**Set problem**
Copy, in full, each line of the material that holds the word "recreates".

**Stored rows**

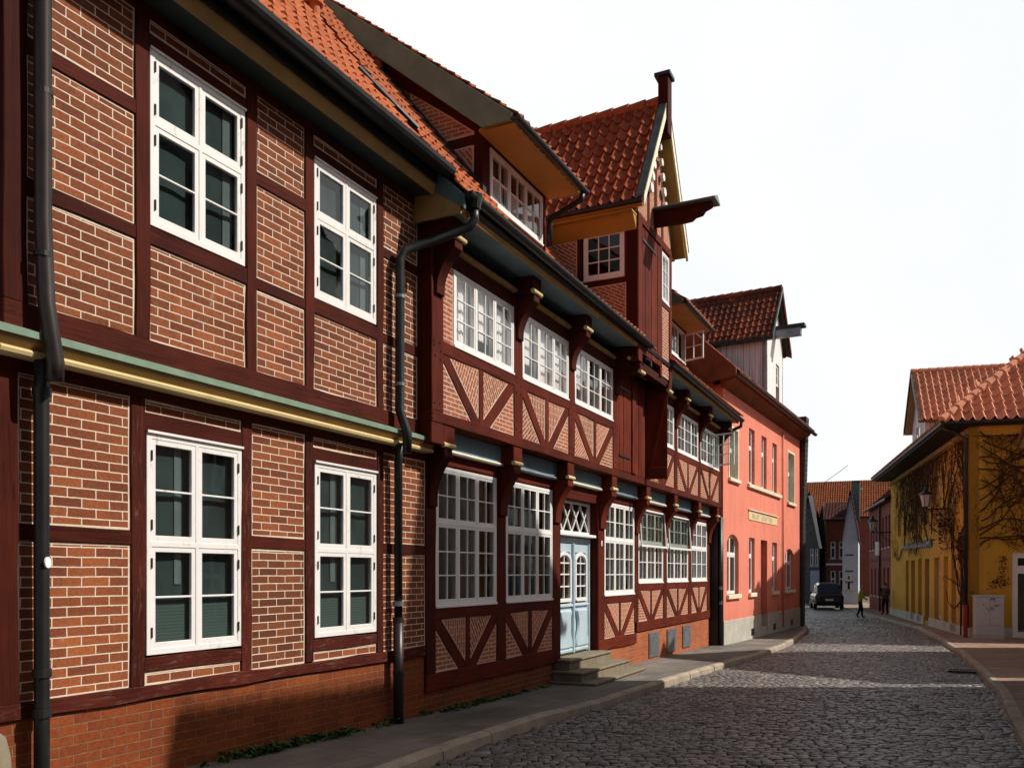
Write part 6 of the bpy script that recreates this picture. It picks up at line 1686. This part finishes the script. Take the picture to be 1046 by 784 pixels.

--

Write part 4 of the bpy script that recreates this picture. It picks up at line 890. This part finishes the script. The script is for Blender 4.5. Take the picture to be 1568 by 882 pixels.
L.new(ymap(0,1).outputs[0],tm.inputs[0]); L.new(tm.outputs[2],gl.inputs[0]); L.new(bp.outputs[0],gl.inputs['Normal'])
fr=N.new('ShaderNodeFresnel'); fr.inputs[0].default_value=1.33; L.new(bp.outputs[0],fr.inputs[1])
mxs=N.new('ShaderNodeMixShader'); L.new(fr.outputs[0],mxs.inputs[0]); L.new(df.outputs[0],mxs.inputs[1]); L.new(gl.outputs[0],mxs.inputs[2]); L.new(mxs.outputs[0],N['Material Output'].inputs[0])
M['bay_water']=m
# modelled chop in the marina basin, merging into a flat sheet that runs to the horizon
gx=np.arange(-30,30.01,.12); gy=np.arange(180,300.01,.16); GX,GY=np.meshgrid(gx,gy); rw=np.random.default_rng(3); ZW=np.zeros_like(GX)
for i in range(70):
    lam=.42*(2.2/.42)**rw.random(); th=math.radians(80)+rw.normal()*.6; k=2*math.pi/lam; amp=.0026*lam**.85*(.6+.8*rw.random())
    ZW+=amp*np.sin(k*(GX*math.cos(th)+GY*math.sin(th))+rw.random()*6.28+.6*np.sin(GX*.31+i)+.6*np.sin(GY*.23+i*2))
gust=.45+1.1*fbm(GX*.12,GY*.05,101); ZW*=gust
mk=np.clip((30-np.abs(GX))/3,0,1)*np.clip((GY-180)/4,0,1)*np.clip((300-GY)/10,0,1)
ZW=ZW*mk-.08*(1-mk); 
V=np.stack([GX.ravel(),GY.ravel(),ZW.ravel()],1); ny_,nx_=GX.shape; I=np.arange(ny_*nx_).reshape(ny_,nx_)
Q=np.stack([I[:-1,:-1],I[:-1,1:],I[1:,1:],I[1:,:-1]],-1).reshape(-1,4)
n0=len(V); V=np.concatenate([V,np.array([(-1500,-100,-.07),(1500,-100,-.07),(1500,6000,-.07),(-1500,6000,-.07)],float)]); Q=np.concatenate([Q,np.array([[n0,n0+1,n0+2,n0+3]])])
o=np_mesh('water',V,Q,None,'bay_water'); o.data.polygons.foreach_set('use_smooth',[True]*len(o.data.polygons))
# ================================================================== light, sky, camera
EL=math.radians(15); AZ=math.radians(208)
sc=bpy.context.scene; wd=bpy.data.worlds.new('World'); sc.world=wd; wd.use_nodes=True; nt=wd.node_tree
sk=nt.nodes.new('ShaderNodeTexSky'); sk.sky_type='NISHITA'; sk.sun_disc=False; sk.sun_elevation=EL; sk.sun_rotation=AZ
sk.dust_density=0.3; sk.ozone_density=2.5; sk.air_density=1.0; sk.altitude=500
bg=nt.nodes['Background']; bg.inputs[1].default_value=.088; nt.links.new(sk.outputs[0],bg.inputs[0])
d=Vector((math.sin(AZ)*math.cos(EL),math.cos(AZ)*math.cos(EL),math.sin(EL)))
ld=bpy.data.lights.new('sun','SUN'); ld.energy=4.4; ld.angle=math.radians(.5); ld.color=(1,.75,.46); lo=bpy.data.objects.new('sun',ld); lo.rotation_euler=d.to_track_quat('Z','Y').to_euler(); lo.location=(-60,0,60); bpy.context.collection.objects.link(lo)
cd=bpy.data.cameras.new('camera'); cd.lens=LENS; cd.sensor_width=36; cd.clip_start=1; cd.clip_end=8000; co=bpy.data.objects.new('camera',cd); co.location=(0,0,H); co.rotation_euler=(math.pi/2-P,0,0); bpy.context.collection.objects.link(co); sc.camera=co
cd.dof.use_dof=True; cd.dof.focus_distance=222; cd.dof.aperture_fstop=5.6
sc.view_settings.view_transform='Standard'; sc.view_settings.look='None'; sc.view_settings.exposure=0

**Solution**
Write part 6 of the bpy script that recreates this picture. It picks up at line 1686. This part finishes the script. Take the picture to be 1046 by 784 pixels.
Write part 4 of the bpy script that recreates this picture. It picks up at line 890. This part finishes the script. The script is for Blender 4.5. Take the picture to be 1568 by 882 pixels.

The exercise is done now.